*WHAT TO WORK ON*
Could you give the data below again, exactly and completely?

Start of DATA BLOCK

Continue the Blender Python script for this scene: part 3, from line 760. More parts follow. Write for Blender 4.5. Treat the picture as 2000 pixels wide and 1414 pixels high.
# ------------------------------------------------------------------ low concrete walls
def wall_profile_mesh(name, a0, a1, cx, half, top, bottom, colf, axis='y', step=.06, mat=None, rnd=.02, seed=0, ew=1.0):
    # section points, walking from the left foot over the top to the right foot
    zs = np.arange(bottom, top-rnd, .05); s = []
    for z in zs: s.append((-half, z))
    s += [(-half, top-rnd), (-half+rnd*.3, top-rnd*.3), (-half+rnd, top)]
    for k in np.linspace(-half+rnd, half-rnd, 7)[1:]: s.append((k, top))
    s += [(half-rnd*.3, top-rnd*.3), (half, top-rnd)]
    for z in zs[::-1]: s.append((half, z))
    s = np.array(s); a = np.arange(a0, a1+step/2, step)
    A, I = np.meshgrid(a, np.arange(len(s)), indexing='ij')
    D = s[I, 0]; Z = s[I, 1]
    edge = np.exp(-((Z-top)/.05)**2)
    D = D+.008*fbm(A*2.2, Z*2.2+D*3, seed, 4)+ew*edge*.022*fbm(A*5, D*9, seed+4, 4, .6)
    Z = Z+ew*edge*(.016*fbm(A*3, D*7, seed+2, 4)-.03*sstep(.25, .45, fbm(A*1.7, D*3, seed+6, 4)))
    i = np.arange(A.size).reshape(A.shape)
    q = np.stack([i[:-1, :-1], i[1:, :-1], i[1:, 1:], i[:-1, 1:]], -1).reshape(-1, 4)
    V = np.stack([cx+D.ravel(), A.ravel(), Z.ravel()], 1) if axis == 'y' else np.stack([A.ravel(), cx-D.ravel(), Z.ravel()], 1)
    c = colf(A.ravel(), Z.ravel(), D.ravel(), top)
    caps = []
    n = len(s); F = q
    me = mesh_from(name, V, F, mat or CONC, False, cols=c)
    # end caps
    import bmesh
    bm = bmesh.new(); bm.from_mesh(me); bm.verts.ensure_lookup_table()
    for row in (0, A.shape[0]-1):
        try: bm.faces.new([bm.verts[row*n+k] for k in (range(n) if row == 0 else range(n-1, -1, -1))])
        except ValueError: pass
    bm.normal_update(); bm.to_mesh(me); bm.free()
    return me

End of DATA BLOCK

*RESULT BELOW*
Continue the Blender Python script for this scene: part 3, from line 760. More parts follow. Write for Blender 4.5. Treat the picture as 2000 pixels wide and 1414 pixels high.
# ------------------------------------------------------------------ low concrete walls
def wall_profile_mesh(name, a0, a1, cx, half, top, bottom, colf, axis='y', step=.06, mat=None, rnd=.02, seed=0, ew=1.0):
    # section points, walking from the left foot over the top to the right foot
    zs = np.arange(bottom, top-rnd, .05); s = []
    for z in zs: s.append((-half, z))
    s += [(-half, top-rnd), (-half+rnd*.3, top-rnd*.3), (-half+rnd, top)]
    for k in np.linspace(-half+rnd, half-rnd, 7)[1:]: s.append((k, top))
    s += [(half-rnd*.3, top-rnd*.3), (half, top-rnd)]
    for z in zs[::-1]: s.append((half, z))
    s = np.array(s); a = np.arange(a0, a1+step/2, step)
    A, I = np.meshgrid(a, np.arange(len(s)), indexing='ij')
    D = s[I, 0]; Z = s[I, 1]
    edge = np.exp(-((Z-top)/.05)**2)
    D = D+.008*fbm(A*2.2, Z*2.2+D*3, seed, 4)+ew*edge*.022*fbm(A*5, D*9, seed+4, 4, .6)
    Z = Z+ew*edge*(.016*fbm(A*3, D*7, seed+2, 4)-.03*sstep(.25, .45, fbm(A*1.7, D*3, seed+6, 4)))
    i = np.arange(A.size).reshape(A.shape)
    q = np.stack([i[:-1, :-1], i[1:, :-1], i[1:, 1:], i[:-1, 1:]], -1).reshape(-1, 4)
    V = np.stack([cx+D.ravel(), A.ravel(), Z.ravel()], 1) if axis == 'y' else np.stack([A.ravel(), cx-D.ravel(), Z.ravel()], 1)
    c = colf(A.ravel(), Z.ravel(), D.ravel(), top)
    caps = []
    n = len(s); F = q
    me = mesh_from(name, V, F, mat or CONC, False, cols=c)
    # end caps
    import bmesh
    bm = bmesh.new(); bm.from_mesh(me); bm.verts.ensure_lookup_table()
    for row in (0, A.shape[0]-1):
        try: bm.faces.new([bm.verts[row*n+k] for k in (range(n) if row == 0 else range(n-1, -1, -1))])
        except ValueError: pass
    bm.normal_update(); bm.to_mesh(me); bm.free()
    return me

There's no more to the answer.